Multiskilled guitarist, keyboard player and harmony vocalist Sophie Ozard stands stage left alongside the equally talented Julia Wallace, and the pair deepen Donnelly’s songs beautifully. Regular drummer and longtime Donnelly collaborator Marcel Tussie is “in playing with bloody fucking Rolling Blackouts in bloody fucking Adelaide”, Donnelly explains, before apologising to anyone from Adelaide. Instead, Donnelly’s brother has stepped in and locks in beautifully with bassist and sometime music video director Jack Gaby.

Donnelly moves to the keyboards for a stunning rendition of Flood, and Laying Low, another song from her latest album that she takes a moment to liken to a G-string. “I’ve used this metaphor before,” she explains. “But playing new songs is like trying on new undies, and this one is like a tight G-string that’s getting right up your arse.

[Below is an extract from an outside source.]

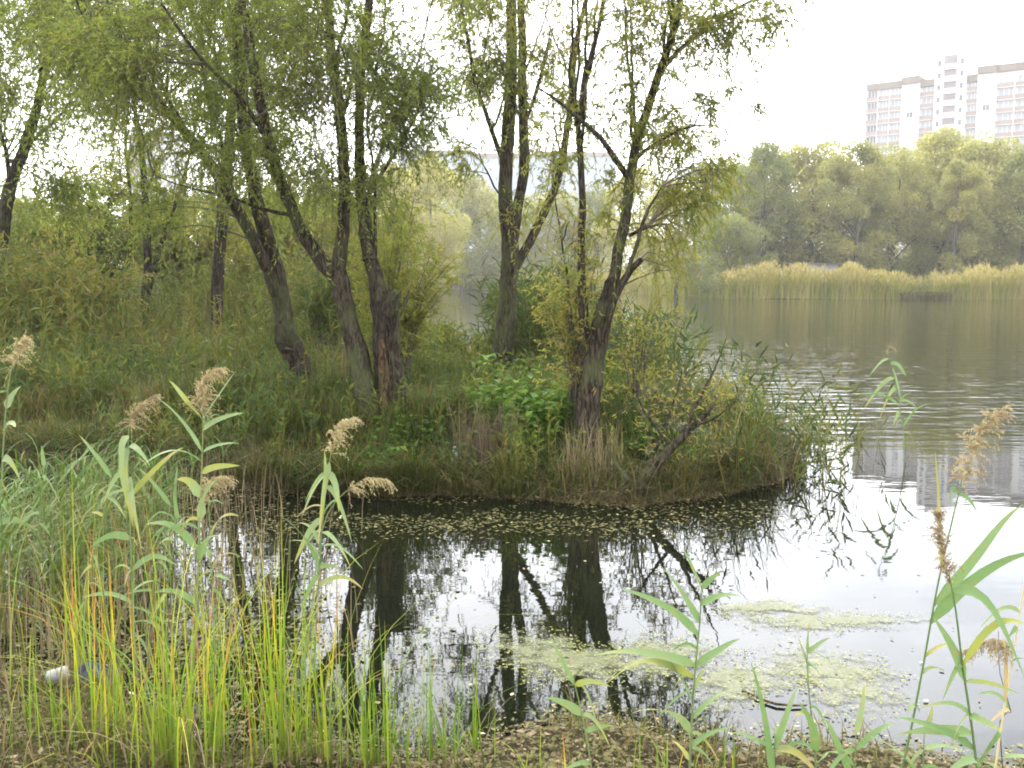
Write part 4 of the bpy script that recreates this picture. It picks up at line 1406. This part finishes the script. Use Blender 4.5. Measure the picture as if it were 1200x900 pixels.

We’ll get to some big undies with holes later,” she promises.

One of the strongest songs from Love and Fortune is the slow-burning Feel it Change, the latest example of what Donnelly does best - blending effulgent melodies with everyday turns of phrase to interrogate sensitive and complex subjects.

When she moves into the chorus, “I love you baby, but I’m scared to be near ya / It’s not the same, it’s not the same when you’re here”, it’s a masterclass in using songwriting to make connections. To reframe abusive relationships and domestic violence within a pop melody and a wide smile, the way Donnelly does, seems almost miraculous.

After Boys Will Be Boys, a stark song about a friend’s disclosure of a sexual assault, she again manages to effortlessly switch tone. After accepting the applause and wiping away tears, Donnelly sighs and says, “Well, anyway. Here’s a song about a vibrator”. Mosquito earns one of the crowd’s loudest sing-alongs as she grins her way through an unassuming song about self-pleasure, beautifully undercut by the observation: “I wanna bring you cake back home from work, but you’re allergic”. It’s hard to imagine anyone else managing the shift and taking a whole room with them.

As the closing time of 11:40 pm approaches, Donnelly takes us through Old Man, W.A.L.K and brings two excited fans up on stage to participate in the spontaneously choreographed pop banger, Die. It’s impossible not to smile along with Donnelly as she doesn’t increasingly daft dance moves between singing the lines, “You know that I love you, wanna buy you more shit / But I can't afford it, but I can't afford it? / And I don't wanna die, I don't wanna die”.

After some deep breaths, hugs and thanks, Donnelly brings Ullah out on stage for a glorious version of Chappell Roan’s The Subway that, incredibly, doesn’t feel out of place in the set we’ve just heard. Donnelly makes it her own by taking Roan’s hook “Fuck this city, I’m moving to Saskatchewan” with “Adelaide!” cracking the crowd up even as they’re mid-volley.

The band leave the stage for an appropriately short amount of time before returning to close the album launch with the magnificent Tricks. Tricks, of course, the last thing Donnelly needs with skills and friends like these.